Fakat o tatlı dönüşüm yalnızca şekerle bitmezdi. Geride kalan küspe, hayvanların kışlık rızkı olurdu. Bazen taze, bazen de kuru küspe hâlinde saklanır; köylü için altın değerinde bir yemdi. Bir de şekerin içinden süzülen, balı andıran koyu bir sıvı vardı: melas. Rengi koyu kahverengi, bereketi boldu. Kimi zaman maya sanayisine, kimi zaman yem karışımlarına giderdi. Bazı köylüler, melası sıcak suyla karıştırıp hayvanlarına içir; “Şekerin kuvveti.” derlerdi.

Fabrika, yalnız üretimin değil, ekmeğin ve istihdamın da kapısı oldu. Burdur’un gençleri, köylüleri orada çalışmaya başladı. Kazan dairesinde, laboratuvarda, kantarda, hatta pancar tarlasında binlerce el emeğe karıştı. Burdur’un kalbi, artık buharla değil, insan sesiyle atıyordu.

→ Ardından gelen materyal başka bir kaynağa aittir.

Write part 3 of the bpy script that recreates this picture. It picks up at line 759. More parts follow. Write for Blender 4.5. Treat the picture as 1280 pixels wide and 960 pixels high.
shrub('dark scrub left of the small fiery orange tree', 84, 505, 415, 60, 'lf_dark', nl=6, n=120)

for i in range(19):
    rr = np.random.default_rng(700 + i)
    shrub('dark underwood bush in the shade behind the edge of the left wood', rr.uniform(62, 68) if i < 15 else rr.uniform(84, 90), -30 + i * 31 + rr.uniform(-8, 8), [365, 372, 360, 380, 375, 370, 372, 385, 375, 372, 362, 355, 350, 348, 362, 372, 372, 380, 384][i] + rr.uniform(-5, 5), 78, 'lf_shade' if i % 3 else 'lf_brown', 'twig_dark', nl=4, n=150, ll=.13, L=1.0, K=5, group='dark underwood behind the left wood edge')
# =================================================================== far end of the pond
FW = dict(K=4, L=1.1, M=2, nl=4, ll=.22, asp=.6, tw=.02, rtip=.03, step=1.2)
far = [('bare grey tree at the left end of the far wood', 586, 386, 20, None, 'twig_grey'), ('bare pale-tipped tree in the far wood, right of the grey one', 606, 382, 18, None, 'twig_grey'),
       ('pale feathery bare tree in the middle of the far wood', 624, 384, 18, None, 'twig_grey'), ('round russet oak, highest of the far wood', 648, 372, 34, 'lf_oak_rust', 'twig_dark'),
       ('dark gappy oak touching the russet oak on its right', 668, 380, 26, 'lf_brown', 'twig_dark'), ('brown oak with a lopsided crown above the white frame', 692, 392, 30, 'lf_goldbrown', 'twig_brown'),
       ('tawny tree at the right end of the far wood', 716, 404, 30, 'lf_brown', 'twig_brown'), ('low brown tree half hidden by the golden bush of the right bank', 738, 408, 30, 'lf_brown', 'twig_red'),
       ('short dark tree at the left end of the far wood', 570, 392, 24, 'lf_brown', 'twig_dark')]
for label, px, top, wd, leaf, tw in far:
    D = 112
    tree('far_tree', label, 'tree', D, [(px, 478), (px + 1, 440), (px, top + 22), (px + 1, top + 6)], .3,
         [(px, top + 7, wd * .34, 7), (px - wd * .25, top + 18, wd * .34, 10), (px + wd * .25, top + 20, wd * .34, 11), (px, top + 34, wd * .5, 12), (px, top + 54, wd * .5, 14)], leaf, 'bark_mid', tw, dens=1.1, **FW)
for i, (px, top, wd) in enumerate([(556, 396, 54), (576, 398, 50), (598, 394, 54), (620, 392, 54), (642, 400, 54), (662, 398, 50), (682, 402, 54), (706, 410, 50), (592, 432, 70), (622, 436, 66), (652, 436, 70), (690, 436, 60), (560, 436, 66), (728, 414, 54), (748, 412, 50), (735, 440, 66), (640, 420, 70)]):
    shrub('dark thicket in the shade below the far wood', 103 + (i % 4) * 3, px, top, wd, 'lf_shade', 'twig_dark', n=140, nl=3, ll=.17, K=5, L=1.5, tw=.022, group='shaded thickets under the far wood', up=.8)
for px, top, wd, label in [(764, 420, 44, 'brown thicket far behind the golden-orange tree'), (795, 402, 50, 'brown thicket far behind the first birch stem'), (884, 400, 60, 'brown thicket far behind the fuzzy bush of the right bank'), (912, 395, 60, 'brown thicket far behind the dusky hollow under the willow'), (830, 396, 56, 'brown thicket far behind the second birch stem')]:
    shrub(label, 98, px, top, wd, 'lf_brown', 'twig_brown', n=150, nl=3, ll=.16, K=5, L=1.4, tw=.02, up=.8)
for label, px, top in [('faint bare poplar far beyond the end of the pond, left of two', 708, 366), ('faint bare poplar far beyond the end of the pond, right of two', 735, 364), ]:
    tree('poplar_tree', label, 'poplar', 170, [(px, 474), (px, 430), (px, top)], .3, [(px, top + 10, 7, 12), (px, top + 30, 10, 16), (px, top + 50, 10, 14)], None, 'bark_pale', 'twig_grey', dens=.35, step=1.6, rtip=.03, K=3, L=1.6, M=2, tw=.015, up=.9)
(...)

Bugün Burdur Şeker Fabrikası’nın taş duvarları arasında yürürken o günlerin sesini hâlâ duyarım. Dirgenin toprağa saplandığı o sesi, kantarda sabırla bekleyen köylülerin nefesini, fabrikanın içinden yükselen tatlı buharı... Hepsi, bir halkın kalp atışı gibidir.

Zaman geçti, makineler değişti, teknoloji ilerledi. Ama o ilk günkü ruh, o alın teri kokusu hiç değişmedi. Burdur’un sabahlarına hâlâ o tanıdık şeker kokusu siner; o koku hem geçmişin duası hem emeğin türküsüdür.

Ve insan oradan ayrılırken şunu hisseder:

Bir tatlı kaşığı şekerin içinde yalnızca lezzet değil, bir ömürlük fedakârlık vardır. Topraktan sofraya uzanan bu yolculuk, sabrın, emeğin ve sevdanın destanıdır. Her çay yudumunda, her tatlı lokmasında o yılların sesi hâlâ yankılanır:

“Tatlıysa emeği var, emeği varsa şükrü de var.”